§ Exercise input:
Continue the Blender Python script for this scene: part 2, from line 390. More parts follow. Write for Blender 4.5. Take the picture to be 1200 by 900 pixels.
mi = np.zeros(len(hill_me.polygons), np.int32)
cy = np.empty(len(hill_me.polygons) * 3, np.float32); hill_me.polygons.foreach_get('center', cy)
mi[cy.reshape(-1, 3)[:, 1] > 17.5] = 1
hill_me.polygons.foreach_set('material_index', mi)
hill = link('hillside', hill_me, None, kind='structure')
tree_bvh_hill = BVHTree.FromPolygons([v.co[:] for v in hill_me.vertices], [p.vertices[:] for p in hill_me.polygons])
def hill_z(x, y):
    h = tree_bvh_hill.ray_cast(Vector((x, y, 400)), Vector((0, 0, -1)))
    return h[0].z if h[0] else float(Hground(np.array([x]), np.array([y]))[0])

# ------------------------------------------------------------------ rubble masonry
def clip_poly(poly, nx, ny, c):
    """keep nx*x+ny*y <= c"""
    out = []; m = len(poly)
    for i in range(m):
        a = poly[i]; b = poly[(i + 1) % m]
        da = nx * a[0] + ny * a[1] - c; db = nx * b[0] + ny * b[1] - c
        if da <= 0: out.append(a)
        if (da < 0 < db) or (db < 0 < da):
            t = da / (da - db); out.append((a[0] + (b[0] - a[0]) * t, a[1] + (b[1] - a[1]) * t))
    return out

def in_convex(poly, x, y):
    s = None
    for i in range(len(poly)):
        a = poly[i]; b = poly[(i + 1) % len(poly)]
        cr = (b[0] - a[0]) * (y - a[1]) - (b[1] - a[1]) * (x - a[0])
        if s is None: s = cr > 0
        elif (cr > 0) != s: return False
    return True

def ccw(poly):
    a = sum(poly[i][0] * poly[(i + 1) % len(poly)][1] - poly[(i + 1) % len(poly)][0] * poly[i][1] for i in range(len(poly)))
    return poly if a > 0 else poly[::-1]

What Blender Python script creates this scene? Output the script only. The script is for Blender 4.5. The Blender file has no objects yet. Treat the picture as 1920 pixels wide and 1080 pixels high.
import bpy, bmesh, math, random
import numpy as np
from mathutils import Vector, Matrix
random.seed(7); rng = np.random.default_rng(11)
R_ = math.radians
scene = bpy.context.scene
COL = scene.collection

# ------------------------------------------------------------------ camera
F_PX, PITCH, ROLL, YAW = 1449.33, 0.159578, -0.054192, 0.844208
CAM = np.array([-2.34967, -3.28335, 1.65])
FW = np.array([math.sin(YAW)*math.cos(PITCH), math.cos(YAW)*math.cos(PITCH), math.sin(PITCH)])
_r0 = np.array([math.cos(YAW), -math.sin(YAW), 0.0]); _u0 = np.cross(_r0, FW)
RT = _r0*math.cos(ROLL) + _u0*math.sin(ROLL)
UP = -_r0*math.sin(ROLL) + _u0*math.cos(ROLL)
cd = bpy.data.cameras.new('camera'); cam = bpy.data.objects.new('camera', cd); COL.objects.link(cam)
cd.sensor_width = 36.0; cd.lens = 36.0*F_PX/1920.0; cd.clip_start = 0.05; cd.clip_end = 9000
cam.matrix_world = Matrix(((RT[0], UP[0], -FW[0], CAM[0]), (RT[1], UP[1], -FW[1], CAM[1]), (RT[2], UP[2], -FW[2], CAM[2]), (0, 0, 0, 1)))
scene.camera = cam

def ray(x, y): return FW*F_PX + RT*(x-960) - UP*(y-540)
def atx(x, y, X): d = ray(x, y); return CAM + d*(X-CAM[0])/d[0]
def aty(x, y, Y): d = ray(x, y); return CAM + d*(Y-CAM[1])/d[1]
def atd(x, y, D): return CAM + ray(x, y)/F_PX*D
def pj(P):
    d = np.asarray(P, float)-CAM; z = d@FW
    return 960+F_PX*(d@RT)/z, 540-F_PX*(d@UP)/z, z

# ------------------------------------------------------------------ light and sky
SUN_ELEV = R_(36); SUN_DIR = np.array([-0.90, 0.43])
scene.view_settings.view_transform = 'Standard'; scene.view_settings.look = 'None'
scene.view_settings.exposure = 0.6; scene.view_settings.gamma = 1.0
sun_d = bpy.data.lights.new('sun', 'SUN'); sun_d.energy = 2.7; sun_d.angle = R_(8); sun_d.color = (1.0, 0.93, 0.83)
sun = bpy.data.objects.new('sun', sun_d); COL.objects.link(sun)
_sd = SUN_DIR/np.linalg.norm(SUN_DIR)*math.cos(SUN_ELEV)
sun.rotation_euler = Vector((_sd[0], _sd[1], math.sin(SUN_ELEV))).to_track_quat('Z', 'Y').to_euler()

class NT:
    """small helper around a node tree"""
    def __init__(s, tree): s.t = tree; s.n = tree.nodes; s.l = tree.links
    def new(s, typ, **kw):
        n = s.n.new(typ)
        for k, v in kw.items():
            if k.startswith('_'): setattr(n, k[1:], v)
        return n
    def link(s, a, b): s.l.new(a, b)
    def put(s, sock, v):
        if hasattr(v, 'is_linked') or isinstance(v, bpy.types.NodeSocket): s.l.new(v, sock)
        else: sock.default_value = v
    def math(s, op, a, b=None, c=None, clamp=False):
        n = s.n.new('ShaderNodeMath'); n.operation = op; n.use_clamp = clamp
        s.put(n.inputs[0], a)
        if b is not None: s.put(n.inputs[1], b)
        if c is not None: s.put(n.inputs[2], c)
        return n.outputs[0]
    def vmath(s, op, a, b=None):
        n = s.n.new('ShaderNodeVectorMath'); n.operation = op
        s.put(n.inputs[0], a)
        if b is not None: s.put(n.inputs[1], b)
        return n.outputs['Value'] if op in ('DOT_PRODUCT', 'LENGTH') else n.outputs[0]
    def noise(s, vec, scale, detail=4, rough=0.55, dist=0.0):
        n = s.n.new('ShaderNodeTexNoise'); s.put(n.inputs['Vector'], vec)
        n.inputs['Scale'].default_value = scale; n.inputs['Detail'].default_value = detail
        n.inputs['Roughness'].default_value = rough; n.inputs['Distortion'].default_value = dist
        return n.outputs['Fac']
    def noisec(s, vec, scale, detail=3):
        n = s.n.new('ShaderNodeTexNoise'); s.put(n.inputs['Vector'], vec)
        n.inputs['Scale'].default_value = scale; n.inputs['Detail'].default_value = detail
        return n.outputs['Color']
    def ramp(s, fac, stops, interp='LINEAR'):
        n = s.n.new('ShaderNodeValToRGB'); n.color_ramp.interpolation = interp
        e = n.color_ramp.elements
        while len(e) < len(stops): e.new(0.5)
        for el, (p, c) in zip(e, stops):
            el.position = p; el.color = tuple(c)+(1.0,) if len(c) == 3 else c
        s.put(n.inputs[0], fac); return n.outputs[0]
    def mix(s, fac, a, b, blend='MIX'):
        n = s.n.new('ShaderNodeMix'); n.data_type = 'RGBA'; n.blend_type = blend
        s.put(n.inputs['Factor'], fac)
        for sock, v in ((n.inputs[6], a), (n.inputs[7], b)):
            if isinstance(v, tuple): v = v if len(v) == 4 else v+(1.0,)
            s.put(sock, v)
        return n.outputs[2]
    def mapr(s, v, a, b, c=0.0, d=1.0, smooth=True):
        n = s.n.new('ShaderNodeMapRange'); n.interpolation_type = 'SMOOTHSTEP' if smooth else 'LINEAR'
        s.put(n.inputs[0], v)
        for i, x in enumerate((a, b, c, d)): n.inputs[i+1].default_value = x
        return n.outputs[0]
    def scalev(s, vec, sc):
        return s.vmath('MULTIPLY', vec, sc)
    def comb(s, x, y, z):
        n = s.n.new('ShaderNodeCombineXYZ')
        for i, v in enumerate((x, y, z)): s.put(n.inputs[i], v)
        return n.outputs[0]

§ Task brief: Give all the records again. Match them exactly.

§ Task answer:
Continue the Blender Python script for this scene: part 2, from line 390. More parts follow. Write for Blender 4.5. Take the picture to be 1200 by 900 pixels.
mi = np.zeros(len(hill_me.polygons), np.int32)
cy = np.empty(len(hill_me.polygons) * 3, np.float32); hill_me.polygons.foreach_get('center', cy)
mi[cy.reshape(-1, 3)[:, 1] > 17.5] = 1
hill_me.polygons.foreach_set('material_index', mi)
hill = link('hillside', hill_me, None, kind='structure')
tree_bvh_hill = BVHTree.FromPolygons([v.co[:] for v in hill_me.vertices], [p.vertices[:] for p in hill_me.polygons])
def hill_z(x, y):
    h = tree_bvh_hill.ray_cast(Vector((x, y, 400)), Vector((0, 0, -1)))
    return h[0].z if h[0] else float(Hground(np.array([x]), np.array([y]))[0])

# ------------------------------------------------------------------ rubble masonry
def clip_poly(poly, nx, ny, c):
    """keep nx*x+ny*y <= c"""
    out = []; m = len(poly)
    for i in range(m):
        a = poly[i]; b = poly[(i + 1) % m]
        da = nx * a[0] + ny * a[1] - c; db = nx * b[0] + ny * b[1] - c
        if da <= 0: out.append(a)
        if (da < 0 < db) or (db < 0 < da):
            t = da / (da - db); out.append((a[0] + (b[0] - a[0]) * t, a[1] + (b[1] - a[1]) * t))
    return out

def in_convex(poly, x, y):
    s = None
    for i in range(len(poly)):
        a = poly[i]; b = poly[(i + 1) % len(poly)]
        cr = (b[0] - a[0]) * (y - a[1]) - (b[1] - a[1]) * (x - a[0])
        if s is None: s = cr > 0
        elif (cr > 0) != s: return False
    return True

def ccw(poly):
    a = sum(poly[i][0] * poly[(i + 1) % len(poly)][1] - poly[(i + 1) % len(poly)][0] * poly[i][1] for i in range(len(poly)))
    return poly if a > 0 else poly[::-1]

What Blender Python script creates this scene? Output the script only. The script is for Blender 4.5. The Blender file has no objects yet. Treat the picture as 1920 pixels wide and 1080 pixels high.
import bpy, bmesh, math, random
import numpy as np
from mathutils import Vector, Matrix
random.seed(7); rng = np.random.default_rng(11)
R_ = math.radians
scene = bpy.context.scene
COL = scene.collection

# ------------------------------------------------------------------ camera
F_PX, PITCH, ROLL, YAW = 1449.33, 0.159578, -0.054192, 0.844208
CAM = np.array([-2.34967, -3.28335, 1.65])
FW = np.array([math.sin(YAW)*math.cos(PITCH), math.cos(YAW)*math.cos(PITCH), math.sin(PITCH)])
_r0 = np.array([math.cos(YAW), -math.sin(YAW), 0.0]); _u0 = np.cross(_r0, FW)
RT = _r0*math.cos(ROLL) + _u0*math.sin(ROLL)
UP = -_r0*math.sin(ROLL) + _u0*math.cos(ROLL)
cd = bpy.data.cameras.new('camera'); cam = bpy.data.objects.new('camera', cd); COL.objects.link(cam)
cd.sensor_width = 36.0; cd.lens = 36.0*F_PX/1920.0; cd.clip_start = 0.05; cd.clip_end = 9000
cam.matrix_world = Matrix(((RT[0], UP[0], -FW[0], CAM[0]), (RT[1], UP[1], -FW[1], CAM[1]), (RT[2], UP[2], -FW[2], CAM[2]), (0, 0, 0, 1)))
scene.camera = cam

def ray(x, y): return FW*F_PX + RT*(x-960) - UP*(y-540)
def atx(x, y, X): d = ray(x, y); return CAM + d*(X-CAM[0])/d[0]
def aty(x, y, Y): d = ray(x, y); return CAM + d*(Y-CAM[1])/d[1]
def atd(x, y, D): return CAM + ray(x, y)/F_PX*D
def pj(P):
    d = np.asarray(P, float)-CAM; z = d@FW
    return 960+F_PX*(d@RT)/z, 540-F_PX*(d@UP)/z, z

# ------------------------------------------------------------------ light and sky
SUN_ELEV = R_(36); SUN_DIR = np.array([-0.90, 0.43])
scene.view_settings.view_transform = 'Standard'; scene.view_settings.look = 'None'
scene.view_settings.exposure = 0.6; scene.view_settings.gamma = 1.0
sun_d = bpy.data.lights.new('sun', 'SUN'); sun_d.energy = 2.7; sun_d.angle = R_(8); sun_d.color = (1.0, 0.93, 0.83)
sun = bpy.data.objects.new('sun', sun_d); COL.objects.link(sun)
_sd = SUN_DIR/np.linalg.norm(SUN_DIR)*math.cos(SUN_ELEV)
sun.rotation_euler = Vector((_sd[0], _sd[1], math.sin(SUN_ELEV))).to_track_quat('Z', 'Y').to_euler()

class NT:
    """small helper around a node tree"""
    def __init__(s, tree): s.t = tree; s.n = tree.nodes; s.l = tree.links
    def new(s, typ, **kw):
        n = s.n.new(typ)
        for k, v in kw.items():
            if k.startswith('_'): setattr(n, k[1:], v)
        return n
    def link(s, a, b): s.l.new(a, b)
    def put(s, sock, v):
        if hasattr(v, 'is_linked') or isinstance(v, bpy.types.NodeSocket): s.l.new(v, sock)
        else: sock.default_value = v
    def math(s, op, a, b=None, c=None, clamp=False):
        n = s.n.new('ShaderNodeMath'); n.operation = op; n.use_clamp = clamp
        s.put(n.inputs[0], a)
        if b is not None: s.put(n.inputs[1], b)
        if c is not None: s.put(n.inputs[2], c)
        return n.outputs[0]
    def vmath(s, op, a, b=None):
        n = s.n.new('ShaderNodeVectorMath'); n.operation = op
        s.put(n.inputs[0], a)
        if b is not None: s.put(n.inputs[1], b)
        return n.outputs['Value'] if op in ('DOT_PRODUCT', 'LENGTH') else n.outputs[0]
    def noise(s, vec, scale, detail=4, rough=0.55, dist=0.0):
        n = s.n.new('ShaderNodeTexNoise'); s.put(n.inputs['Vector'], vec)
        n.inputs['Scale'].default_value = scale; n.inputs['Detail'].default_value = detail
        n.inputs['Roughness'].default_value = rough; n.inputs['Distortion'].default_value = dist
        return n.outputs['Fac']
    def noisec(s, vec, scale, detail=3):
        n = s.n.new('ShaderNodeTexNoise'); s.put(n.inputs['Vector'], vec)
        n.inputs['Scale'].default_value = scale; n.inputs['Detail'].default_value = detail
        return n.outputs['Color']
    def ramp(s, fac, stops, interp='LINEAR'):
        n = s.n.new('ShaderNodeValToRGB'); n.color_ramp.interpolation = interp
        e = n.color_ramp.elements
        while len(e) < len(stops): e.new(0.5)
        for el, (p, c) in zip(e, stops):
            el.position = p; el.color = tuple(c)+(1.0,) if len(c) == 3 else c
        s.put(n.inputs[0], fac); return n.outputs[0]
    def mix(s, fac, a, b, blend='MIX'):
        n = s.n.new('ShaderNodeMix'); n.data_type = 'RGBA'; n.blend_type = blend
        s.put(n.inputs['Factor'], fac)
        for sock, v in ((n.inputs[6], a), (n.inputs[7], b)):
            if isinstance(v, tuple): v = v if len(v) == 4 else v+(1.0,)
            s.put(sock, v)
        return n.outputs[2]
    def mapr(s, v, a, b, c=0.0, d=1.0, smooth=True):
        n = s.n.new('ShaderNodeMapRange'); n.interpolation_type = 'SMOOTHSTEP' if smooth else 'LINEAR'
        s.put(n.inputs[0], v)
        for i, x in enumerate((a, b, c, d)): n.inputs[i+1].default_value = x
        return n.outputs[0]
    def scalev(s, vec, sc):
        return s.vmath('MULTIPLY', vec, sc)
    def comb(s, x, y, z):
        n = s.n.new('ShaderNodeCombineXYZ')
        for i, v in enumerate((x, y, z)): s.put(n.inputs[i], v)
        return n.outputs[0]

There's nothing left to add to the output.